Old-Fashioned Beef Stew

Recipe By :Arthur Schwartz
Serving Size : 6

3 tablespoons vegetable oil -- divided
3 pounds stew meat -- trimmed, but well-marbled
1/3 cup flour
1 medium onion -- finely chopped (about 1 cup)
2 cloves garlic -- crushed or pressed
2 13 3/4-ouce cans beef broth
3 tablespoons tomato paste
1/2 teaspoon dried thyme
1 large bay leaf
ground pepper
2 teaspoons Worcestershire sauce
4 medium carrots -- peeled and cut into 3/4-inch pieces
2 medium parsnips -- peeled and cut into 1 1/2-inch chunks or slices
3 large ribs celery -- cut into 3/4-inch pieces
3 large all-purpose potatoes -- peeled and cut into 1 1/2-inch chunks
1/4 pound mushrooms -- thinly sliced
1 10-ounce box frozen peas -- defrosted

In a 5-quart Dutch oven or other heavy pot with a cover, heat about half the vegetable oil over medium-high heat.

While the oil is heating, start dredging the meat in the flour, kneading flour into each piece and shaking off the excess. Add the meat to the hot oil without crowding the pan. There should be space around each piece of meat and it should continue to sizzle briskly, but without smoking or burning. Brown the meat on all sides, adjusting the heat as necessary.

As the pieces of meat in the pan brown, remove them, place in a bowl, and add more meat, until all the meat is browned. As you go, you will have to add more oil. If you notice the oil or the residue in the pan is beginning to burn, lower heat and/or add a little more oil.

Add the chopped onion and sauté for 5 minutes, scraping up any browned meat and flour residue in the pan. Add the garlic and sauté a minute longer. Return the meat and all its juices to the pot. Add the broth and enough water to totally but barely cover the meat. Stir in the tomato paste, thyme, bay leaf, several grinds of the peppermill, and the Worcestershire sauce. (Beef broth contains quite a bit of salt, so adjust the salt later.)

Simmer gently over medium-low heat until the meat is barely tender, usually about 1 1/2 hours, but start checking with a fork after an hour, and every 10 or 15 minutes after that. (To be really sure, taste a piece of the meat. You do not want the meat optimally tender at this point.) Taste for salt, pepper, and perhaps another spoonful of tomato paste.)

(You can freeze the stew now, first cooled to lukewarm, then add the vegetables when finishing and reheating it. Thaw to cold room temperature to continue.)
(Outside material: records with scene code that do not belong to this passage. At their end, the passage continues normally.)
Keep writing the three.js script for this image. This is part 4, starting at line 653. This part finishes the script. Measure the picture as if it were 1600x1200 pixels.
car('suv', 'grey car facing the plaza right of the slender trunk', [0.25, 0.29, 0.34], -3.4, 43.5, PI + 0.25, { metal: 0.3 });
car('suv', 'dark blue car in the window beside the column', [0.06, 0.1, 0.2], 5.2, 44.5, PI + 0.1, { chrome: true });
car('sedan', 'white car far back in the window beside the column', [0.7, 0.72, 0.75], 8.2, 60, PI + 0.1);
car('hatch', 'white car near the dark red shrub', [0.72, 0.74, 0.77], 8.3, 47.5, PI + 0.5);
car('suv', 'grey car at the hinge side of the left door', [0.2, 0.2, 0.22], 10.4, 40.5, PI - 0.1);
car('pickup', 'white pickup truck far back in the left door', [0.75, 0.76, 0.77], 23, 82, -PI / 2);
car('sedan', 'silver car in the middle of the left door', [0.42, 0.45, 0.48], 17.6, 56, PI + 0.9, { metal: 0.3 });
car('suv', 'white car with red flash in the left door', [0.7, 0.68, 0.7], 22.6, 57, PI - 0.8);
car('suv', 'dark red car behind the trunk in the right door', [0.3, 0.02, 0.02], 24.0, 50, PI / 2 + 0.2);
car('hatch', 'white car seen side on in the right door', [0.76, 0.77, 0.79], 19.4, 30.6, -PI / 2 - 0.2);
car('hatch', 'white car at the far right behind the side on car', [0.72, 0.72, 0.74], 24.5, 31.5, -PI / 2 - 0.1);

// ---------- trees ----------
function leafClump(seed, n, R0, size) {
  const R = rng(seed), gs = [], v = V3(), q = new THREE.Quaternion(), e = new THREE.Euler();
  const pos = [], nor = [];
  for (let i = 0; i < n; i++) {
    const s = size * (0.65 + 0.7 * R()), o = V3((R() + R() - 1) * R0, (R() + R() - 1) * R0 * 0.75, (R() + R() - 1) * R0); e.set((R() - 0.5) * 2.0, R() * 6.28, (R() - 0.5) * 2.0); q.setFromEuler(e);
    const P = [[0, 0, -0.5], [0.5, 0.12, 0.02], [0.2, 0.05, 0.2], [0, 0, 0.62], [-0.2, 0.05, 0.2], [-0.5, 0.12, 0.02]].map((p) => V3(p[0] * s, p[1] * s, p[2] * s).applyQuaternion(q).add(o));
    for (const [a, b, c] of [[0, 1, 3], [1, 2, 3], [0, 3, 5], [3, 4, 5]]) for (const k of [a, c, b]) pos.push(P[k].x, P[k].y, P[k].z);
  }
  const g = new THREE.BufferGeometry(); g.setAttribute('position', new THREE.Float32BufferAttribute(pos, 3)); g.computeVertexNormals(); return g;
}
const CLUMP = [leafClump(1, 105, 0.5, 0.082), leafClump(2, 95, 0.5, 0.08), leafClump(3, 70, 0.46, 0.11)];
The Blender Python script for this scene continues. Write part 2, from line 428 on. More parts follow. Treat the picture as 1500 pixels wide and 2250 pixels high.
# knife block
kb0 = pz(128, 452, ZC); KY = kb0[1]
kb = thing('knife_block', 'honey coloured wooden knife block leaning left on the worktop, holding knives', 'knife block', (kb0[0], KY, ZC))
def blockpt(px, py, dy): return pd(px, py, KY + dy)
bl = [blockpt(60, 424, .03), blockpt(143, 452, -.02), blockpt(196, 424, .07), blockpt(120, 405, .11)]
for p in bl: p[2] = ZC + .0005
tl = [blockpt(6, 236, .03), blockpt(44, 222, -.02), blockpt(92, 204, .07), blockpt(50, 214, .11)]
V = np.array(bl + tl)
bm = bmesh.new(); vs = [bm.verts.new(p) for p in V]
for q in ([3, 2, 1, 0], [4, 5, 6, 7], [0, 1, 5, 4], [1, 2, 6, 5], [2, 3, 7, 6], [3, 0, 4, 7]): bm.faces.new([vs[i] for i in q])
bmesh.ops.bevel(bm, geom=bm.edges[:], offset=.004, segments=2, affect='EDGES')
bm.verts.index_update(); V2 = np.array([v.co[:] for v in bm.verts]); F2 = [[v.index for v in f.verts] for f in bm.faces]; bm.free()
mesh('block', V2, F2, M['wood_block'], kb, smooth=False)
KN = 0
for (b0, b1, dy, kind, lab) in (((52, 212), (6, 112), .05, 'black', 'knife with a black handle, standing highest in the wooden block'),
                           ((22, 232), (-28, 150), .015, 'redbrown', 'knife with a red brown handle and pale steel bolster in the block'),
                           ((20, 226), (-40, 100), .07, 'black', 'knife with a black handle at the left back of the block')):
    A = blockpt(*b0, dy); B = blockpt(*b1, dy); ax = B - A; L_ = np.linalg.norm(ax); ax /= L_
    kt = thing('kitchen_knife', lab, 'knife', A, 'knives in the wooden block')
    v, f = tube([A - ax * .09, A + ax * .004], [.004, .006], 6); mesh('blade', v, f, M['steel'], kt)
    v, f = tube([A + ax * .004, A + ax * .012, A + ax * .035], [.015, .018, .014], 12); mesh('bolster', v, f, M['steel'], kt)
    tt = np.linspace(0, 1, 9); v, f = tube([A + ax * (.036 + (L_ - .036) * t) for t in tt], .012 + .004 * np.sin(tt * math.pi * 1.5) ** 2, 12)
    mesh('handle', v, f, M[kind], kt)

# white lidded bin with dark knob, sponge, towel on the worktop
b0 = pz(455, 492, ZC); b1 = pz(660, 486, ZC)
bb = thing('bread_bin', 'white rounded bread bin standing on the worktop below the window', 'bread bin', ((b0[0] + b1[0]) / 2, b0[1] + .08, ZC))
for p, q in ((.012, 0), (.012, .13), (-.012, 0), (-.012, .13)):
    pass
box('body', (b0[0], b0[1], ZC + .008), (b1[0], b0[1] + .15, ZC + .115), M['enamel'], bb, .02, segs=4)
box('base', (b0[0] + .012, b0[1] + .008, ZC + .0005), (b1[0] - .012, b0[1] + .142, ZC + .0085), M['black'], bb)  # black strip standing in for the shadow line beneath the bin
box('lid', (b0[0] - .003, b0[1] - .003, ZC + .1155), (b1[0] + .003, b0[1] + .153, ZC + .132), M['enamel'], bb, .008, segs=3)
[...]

With the stew at a gentle simmer, add the carrots, celery, and potatoes. Simmer another 20 minutes, until the vegetables are fully tender and the meat is fully tender and ready to eat. Add the mushrooms and defrosted frozen peas. Return to a simmer, cooking until the peas are cooked, a minute or so.

Serve immediately, or if serving later, leave out the peas until you reheat the stew – gently, without boiling.

Serving Ideas : Serve over egg noodles, macaroni, rice, or with soft polenta. Accompany with a large salad, steamed broccoli or cooked greens, such as spinach, Swiss chard, escarole, mustard greens, etc

Charlies notes: My veggies took considerably longer to cook, so you might want to cut them smaller.

Pat’s notes: about 2-1/2 lbs. chuck roast cut into cubes for the stew so I didn't have to add any water to the beef broth in order to cover the beef, which probably gave it a richer flavor. The parsnips and carrots contributed so much flavor to the sauce. Was absolutely fantastic served on mashed yukon gold potatoes (didn't add potatoes to the stew this time). What a keeper.